NEW DELHI: Not just life’s pressures, social stress and even a sort of road rage is afflicting wild elephants in India. And this is a direct consequence of growing human presence, climate change and dwindling habitat and food and water that is increasingly bringing them up against humans.
Nearly 300 persons are killed every year by wild elephants in India. The figure was as low as 200 till year 1999-2000 - an indicator of the growing human-elephant conflict.
Where for centuries humans and elephants lived in relatively peaceful co-existence, there is now hostility and violence. It was usually attributed to high testosterone levels in male elephants in ‘musth’ during mating season or to the competition for land and resources between elephants and humans. In ‘Elephant Breakdown,’ an essay in the journal ‘Nature’, Gay Bradshaw and her colleagues argued that today’s elephant populations are suffering from a form of chronic stress, a kind of species-wide trauma.

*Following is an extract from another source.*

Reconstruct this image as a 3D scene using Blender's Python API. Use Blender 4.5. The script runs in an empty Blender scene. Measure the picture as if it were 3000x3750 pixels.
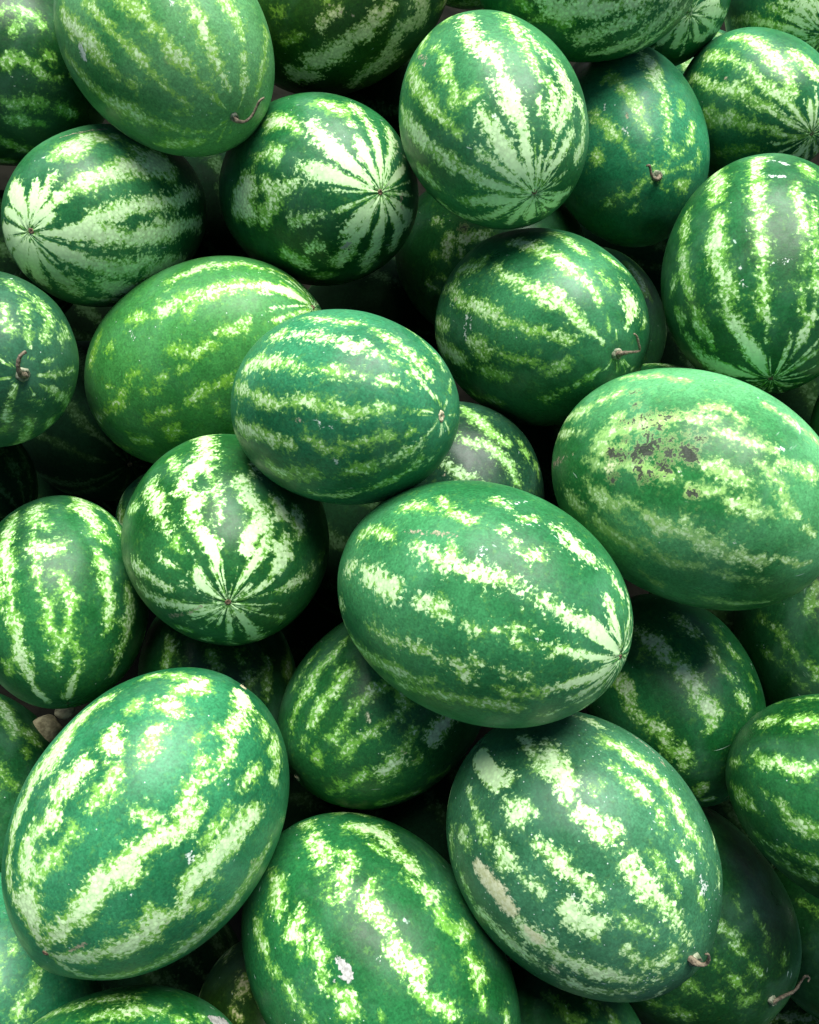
import bpy, math, random
import numpy as np
from mathutils import Vector, Quaternion, Matrix

# ------------------------------------------------------------------ camera, light, exposure
scn = bpy.context.scene
cam_d = bpy.data.cameras.new('camera'); cam = bpy.data.objects.new('camera', cam_d)
scn.collection.objects.link(cam); scn.camera = cam
cam.location = (0, 0, 1.65)
cam.rotation_euler = (math.radians(90 - 58), 0, 0)
cam_d.sensor_fit = 'VERTICAL'; cam_d.sensor_height = 24.0
cam_d.lens = 12.0 / math.tan(math.radians(28.0))
cam_d.clip_start = 0.02; cam_d.clip_end = 200

SUN_EL, SUN_AZ = math.radians(66), math.radians(15)      # azimuth measured from +Y towards +X
world = bpy.data.worlds.new('World'); scn.world = world; world.use_nodes = True
wn = world.node_tree; bg = wn.nodes['Background']
sky = wn.nodes.new('ShaderNodeTexSky'); sky.sky_type = 'NISHITA'; sky.sun_disc = False
sky.sun_elevation = SUN_EL; sky.sun_rotation = SUN_AZ
sky.air_density = 1.0; sky.dust_density = 1.0; sky.ozone_density = 1.0
wn.links.new(sky.outputs[0], bg.inputs[0]); bg.inputs[1].default_value = 0.05
sun_d = bpy.data.lights.new('sun', 'SUN'); sun = bpy.data.objects.new('sun', sun_d)
scn.collection.objects.link(sun)
sun_d.energy = 5.0; sun_d.angle = math.radians(48); sun_d.color = (1.0, 0.985, 0.94)
sd_ = Vector((math.sin(SUN_AZ)*math.cos(SUN_EL), math.cos(SUN_AZ)*math.cos(SUN_EL), math.sin(SUN_EL)))
sun.rotation_euler = sd_.to_track_quat('Z', 'Y').to_euler(); sun.location = sd_*5 + Vector((0, .8, 0))
scn.view_settings.view_transform = 'Standard'; scn.view_settings.look = 'None'
scn.view_settings.exposure = 1.02; scn.view_settings.gamma = 1.0
scn.view_settings.use_curve_mapping = False
try:
    scn.cycles.use_denoising = True; scn.cycles.max_bounces = 8; scn.cycles.diffuse_bounces = 1
except Exception: pass

col = scn.collection
def link(o, parent=None):
    col.objects.link(o)
    if parent: o.parent = parent
    return o

# ------------------------------------------------------------------ node helpers
class NT:
    def __init__(self, tree): self.t = tree
    def n(self, typ, **kw):
        nd = self.t.nodes.new(typ)
        for k, v in kw.items(): setattr(nd, k, v)
        return nd
    def put(self, sock, v):
        if hasattr(v, 'is_output') or isinstance(v, bpy.types.NodeSocket): self.t.links.new(v, sock)
        else: sock.default_value = v
    def m(self, op, a, b=0.0, c=0.0, clamp=False):
        nd = self.n('ShaderNodeMath', operation=op, use_clamp=clamp)
        for s, v in zip(nd.inputs, (a, b, c)): self.put(s, v)
        return nd.outputs[0]
    def vm(self, op, a, b=None, scale=None):
        nd = self.n('ShaderNodeVectorMath', operation=op); self.put(nd.inputs[0], a)
        if b is not None: self.put(nd.inputs[1], b)
        if scale is not None: self.put(nd.inputs['Scale'], scale)
        return nd.outputs[1] if op in ('LENGTH', 'DOT_PRODUCT', 'DISTANCE') else nd.outputs[0]
    def step(self, v, lo, hi):
        nd = self.n('ShaderNodeMapRange', interpolation_type='SMOOTHSTEP')
        self.put(nd.inputs[0], v); nd.inputs[1].default_value = lo; nd.inputs[2].default_value = hi
        return nd.outputs[0]
    def rng(self, v, a, b, c, d):
        nd = self.n('ShaderNodeMapRange'); self.put(nd.inputs[0], v)
        for i, q in enumerate((a, b, c, d)): nd.inputs[1+i].default_value = q
        return nd.outputs[0]
    def noise(self, vec, scale, detail=4, rough=.55, dist=0.0):
        nd = self.n('ShaderNodeTexNoise'); self.put(nd.inputs['Vector'], vec)
        nd.inputs['Scale'].default_value = scale; nd.inputs['Detail'].default_value = detail
        nd.inputs['Roughness'].default_value = rough; nd.inputs['Distortion'].default_value = dist
        return nd.outputs[0]
    def voro(self, vec, scale, feature='F1', out=0, rand=1.0):
        nd = self.n('ShaderNodeTexVoronoi', feature=feature); self.put(nd.inputs['Vector'], vec)
        nd.inputs['Scale'].default_value = scale; nd.inputs['Randomness'].default_value = rand
        return nd.outputs[out]
    def mix(self, f, a, b, mode='MIX'):
        nd = self.n('ShaderNodeMix', data_type='RGBA', blend_type=mode, clamp_factor=True)
        self.put(nd.inputs[0], f); self.put(nd.inputs[6], a); self.put(nd.inputs[7], b)
        return nd.outputs[2]
    def attr(self, name):
        nd = self.n('ShaderNodeAttribute', attribute_name=name); return nd.outputs['Fac']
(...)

Decades of killings and habitat loss, they claim, have disrupted the intricate web of familial and societal relations in the herds and affected the milieu in which young elephants have been raised in the wild.
This is a phenomenon witnessed all across Africa, India and parts of Southeast Asia. Shrinking and fragmentation of their habitat, disruption of natural corridors they use to migrate from one area to another, dwindling food and water forcing them to move out to look for sustenance of the herd and humans encroaching into their areas bring them into unwanted contact and conflict with people.
Elephants have a matriarchal society and the female is extremely protective and possessive about the calves. She does not like any disturbance to the herd. Any perception of danger triggers a violent reaction from the herd. And requirement for its sustenance drives the herd to what seems ‘drastic’ action to villagers - breaking into huts where harvested crop is stored, plundering the fields and, if disturbed, turning violent.
Male elephants turning into adults and thrown out of the herd - “to prevent inbreeding”, explained an officer - are also troublesome. Left alone, unwanted by the herd they grew up with, they are temperamental and short tempered. While greater forest cover earlier kept them away from contact with humans, they now frequently come face to face with each other.
With their habitats under pressure, elephant herds have moved into areas they have not been seen in for decades. According to AN Prasad, Director, Project Elephant, elephants have phenomenally long memories and in many parts of the country, facing shortage of food and water, they have started exploring and going back to areas they had abandoned earlier. They are seen once again in Tirupati. For the last decade or so, they have been found in Chhattisgarh and Madhya Pradesh. And, when Bellary region started turning dry, they forayed into neighbouring, water-rich Maharashtra.
If a herd on the move encounters obstacles from human settlements, the two react according to their earlier experience — or lack of it. Unsavoury encounters can provoke attacks. “Even in cities there are incidents of people shooting at others due to ‘road rage’,” said PR Sinha, Director of Wildlife Institute of India.
In India, elephant habitats have fragmented into 88 patches in the country, said Sinha, and this is increasing under pressure of human population. This often throws man and animal in confrontational situations. “It is not accidental; it is imminent,” said Sinha.